Virginie Helias will be speaking in more depth on these and related topics at SB Detroit ’19, on panels discussing ‘Advancing on the Brand Transformation Journey by Building Capacity and Maturity across the Organization’, and ‘An Inside Look at the Loop Reusable Packaging Scheme.’

Chasing consumer change begins with changing employee mindsets

"We all talk about creating consumer change and it’s true — at P&G, our brands touch many millions of consumers daily. But we also have 95,000 employees that we can talk to directly; and when they change, we are seeing that everything we do changes, too. So, if we can motivate our employees first on their own journeys, then we start seeing sustainability gets embedded in the products we create and the brands we develop, at every stage, without the ‘sustainability team’ even touching it. In this way, we accept and embrace that we cannot change consumers without first changing ourselves, the employees, in the company."

Helias in the 'Hot Seat' at SB'19 Paris | Image credit: Omar Havana/Sustainable Brands

Stay lean; don’t invest in a large sustainability team

"This is related to the last point, but it is important and deserves a space of its own. Many people tell me that sustainability teams are too small in their companies. We keep our team deliberately small at P&G; if you want to work without silos, don’t spend money investing in building a big silo. I regularly have people in other P&G business units reach out to me to ask to work on my team, because they care so deeply about sustainability in their personal values and they feel a connection with the work.
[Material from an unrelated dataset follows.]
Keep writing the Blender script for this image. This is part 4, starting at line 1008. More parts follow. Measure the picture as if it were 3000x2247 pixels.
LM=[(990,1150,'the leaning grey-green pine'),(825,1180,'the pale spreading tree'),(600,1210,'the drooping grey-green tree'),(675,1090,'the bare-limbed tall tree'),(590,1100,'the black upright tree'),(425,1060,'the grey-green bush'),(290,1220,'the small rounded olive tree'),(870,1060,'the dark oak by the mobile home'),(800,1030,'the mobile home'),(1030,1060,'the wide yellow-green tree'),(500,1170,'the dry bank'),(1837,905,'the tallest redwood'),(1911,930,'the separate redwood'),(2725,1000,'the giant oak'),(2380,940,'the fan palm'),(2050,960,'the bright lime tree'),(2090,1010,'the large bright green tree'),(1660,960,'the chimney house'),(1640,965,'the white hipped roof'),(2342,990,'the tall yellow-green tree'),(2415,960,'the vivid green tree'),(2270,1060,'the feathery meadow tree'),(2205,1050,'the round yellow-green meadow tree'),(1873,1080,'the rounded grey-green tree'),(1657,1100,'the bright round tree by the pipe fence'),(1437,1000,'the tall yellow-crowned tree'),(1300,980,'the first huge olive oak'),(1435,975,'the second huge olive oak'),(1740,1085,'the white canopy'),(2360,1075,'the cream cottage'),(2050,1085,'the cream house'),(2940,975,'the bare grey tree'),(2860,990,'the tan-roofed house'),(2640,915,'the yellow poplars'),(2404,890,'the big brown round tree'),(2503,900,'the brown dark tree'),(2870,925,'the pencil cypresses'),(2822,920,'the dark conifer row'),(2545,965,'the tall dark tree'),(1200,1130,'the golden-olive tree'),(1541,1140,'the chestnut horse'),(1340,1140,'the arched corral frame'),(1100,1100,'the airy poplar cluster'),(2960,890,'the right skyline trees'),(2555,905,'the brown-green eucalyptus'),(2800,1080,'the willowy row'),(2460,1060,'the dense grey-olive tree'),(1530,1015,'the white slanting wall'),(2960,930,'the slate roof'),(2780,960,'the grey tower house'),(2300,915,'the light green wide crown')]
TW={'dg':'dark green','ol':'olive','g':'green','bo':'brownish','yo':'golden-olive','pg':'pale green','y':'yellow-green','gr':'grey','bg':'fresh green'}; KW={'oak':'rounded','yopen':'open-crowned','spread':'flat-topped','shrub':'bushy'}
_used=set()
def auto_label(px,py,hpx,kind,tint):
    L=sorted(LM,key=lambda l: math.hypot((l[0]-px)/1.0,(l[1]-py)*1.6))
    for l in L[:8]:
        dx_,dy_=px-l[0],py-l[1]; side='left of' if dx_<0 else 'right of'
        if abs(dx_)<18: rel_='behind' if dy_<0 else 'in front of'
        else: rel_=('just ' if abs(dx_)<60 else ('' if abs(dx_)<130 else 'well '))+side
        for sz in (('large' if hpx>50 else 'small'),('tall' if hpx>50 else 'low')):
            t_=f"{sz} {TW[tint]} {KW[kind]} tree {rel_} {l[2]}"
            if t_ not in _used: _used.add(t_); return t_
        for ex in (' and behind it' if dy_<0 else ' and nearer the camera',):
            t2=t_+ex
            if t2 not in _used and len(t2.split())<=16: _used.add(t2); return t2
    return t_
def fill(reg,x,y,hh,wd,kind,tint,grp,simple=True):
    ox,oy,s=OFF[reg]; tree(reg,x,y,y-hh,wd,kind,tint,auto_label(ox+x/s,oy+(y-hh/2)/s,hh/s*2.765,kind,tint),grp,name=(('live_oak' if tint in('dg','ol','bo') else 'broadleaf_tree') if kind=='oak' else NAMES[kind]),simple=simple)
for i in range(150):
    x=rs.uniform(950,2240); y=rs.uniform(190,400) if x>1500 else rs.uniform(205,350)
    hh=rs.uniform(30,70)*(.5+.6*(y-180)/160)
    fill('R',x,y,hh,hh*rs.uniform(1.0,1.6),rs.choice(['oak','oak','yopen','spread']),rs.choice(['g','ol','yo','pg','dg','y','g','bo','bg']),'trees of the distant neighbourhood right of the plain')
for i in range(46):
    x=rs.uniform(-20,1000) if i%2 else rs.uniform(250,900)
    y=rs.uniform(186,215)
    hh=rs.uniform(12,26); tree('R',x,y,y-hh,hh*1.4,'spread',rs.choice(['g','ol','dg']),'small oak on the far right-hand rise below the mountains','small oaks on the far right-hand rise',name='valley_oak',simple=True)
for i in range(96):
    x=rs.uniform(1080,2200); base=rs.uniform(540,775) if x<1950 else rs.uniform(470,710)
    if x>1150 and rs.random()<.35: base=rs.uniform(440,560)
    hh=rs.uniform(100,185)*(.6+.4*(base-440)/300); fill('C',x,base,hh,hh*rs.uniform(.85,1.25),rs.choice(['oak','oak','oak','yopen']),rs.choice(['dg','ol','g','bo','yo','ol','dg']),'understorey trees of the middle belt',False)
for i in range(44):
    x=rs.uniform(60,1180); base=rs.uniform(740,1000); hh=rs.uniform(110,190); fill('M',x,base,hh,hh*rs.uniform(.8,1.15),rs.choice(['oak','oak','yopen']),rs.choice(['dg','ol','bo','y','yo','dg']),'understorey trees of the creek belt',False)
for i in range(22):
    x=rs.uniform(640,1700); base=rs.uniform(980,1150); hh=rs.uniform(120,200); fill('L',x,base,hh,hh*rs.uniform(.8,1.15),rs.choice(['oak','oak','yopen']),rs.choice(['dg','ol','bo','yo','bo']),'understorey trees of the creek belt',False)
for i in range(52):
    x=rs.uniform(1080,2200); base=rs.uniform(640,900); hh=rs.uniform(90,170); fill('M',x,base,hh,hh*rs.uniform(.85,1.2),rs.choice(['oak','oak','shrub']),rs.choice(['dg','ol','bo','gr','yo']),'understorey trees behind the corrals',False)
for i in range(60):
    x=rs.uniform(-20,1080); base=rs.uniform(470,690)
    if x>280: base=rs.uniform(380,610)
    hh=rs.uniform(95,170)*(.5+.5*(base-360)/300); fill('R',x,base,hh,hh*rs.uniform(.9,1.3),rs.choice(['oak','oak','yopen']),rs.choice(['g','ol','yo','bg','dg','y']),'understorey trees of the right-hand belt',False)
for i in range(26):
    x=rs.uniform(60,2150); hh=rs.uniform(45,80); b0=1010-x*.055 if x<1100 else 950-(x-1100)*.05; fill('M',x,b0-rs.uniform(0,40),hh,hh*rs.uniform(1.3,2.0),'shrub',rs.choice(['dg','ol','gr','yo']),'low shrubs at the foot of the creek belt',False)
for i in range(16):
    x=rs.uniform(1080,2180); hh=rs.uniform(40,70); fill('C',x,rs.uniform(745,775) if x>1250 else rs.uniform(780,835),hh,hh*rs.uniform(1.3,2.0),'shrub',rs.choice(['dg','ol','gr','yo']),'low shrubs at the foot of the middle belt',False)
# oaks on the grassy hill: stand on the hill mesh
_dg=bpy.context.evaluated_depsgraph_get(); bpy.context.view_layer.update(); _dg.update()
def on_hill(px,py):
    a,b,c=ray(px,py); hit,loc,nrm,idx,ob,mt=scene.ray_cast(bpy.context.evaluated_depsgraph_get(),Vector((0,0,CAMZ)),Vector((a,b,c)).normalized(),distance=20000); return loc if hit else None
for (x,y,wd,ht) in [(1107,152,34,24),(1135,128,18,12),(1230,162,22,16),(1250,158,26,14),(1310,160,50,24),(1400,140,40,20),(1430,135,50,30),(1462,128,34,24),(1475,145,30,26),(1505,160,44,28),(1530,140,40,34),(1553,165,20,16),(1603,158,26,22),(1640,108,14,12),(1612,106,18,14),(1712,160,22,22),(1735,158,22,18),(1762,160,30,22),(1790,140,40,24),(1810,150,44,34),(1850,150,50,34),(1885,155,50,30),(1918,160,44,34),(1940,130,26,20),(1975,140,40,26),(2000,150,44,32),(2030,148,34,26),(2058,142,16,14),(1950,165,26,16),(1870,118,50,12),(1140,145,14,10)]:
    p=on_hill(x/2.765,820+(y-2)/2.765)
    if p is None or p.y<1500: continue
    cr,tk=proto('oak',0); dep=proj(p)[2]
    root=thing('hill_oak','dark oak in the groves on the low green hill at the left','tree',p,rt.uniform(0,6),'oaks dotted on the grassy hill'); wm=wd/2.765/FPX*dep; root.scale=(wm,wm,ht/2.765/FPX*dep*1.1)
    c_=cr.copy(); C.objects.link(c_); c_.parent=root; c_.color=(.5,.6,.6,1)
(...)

I tell them ‘Thank you, but no, unfortunately you cannot come and work on the sustainability team — because I want you to stay exactly where you are and create change right there.’ Having sustainability represented within the business is so critical for us — it is the only way we stop the creation of a giant sustainability silo. It is the way we can ensure sustainability is truly embedded and becomes like a second nature in our business."

There is no magic spell you can cast, but small steps and hard work yield results

"I wish there was a ‘silver bullet’ secret I could share, especially for those companies who are still early in their journey, but really this advice works for wherever you are on the roadmap. Start small and build up from there. True cultural transformation does not happen all at once; it happens in small steps, every day. Don’t overthink it, either — just begin. I started in this role as just one person, with just one case study across the whole company; if I’d thought all at once about everything that needed changing, it would have been overwhelming! Sometimes you just need to start where you are, with what you have, and build from there. So, don’t be put off if you feel you are a starting from the beginning; most of humanity’s greatest achievements began as humble attempts at change."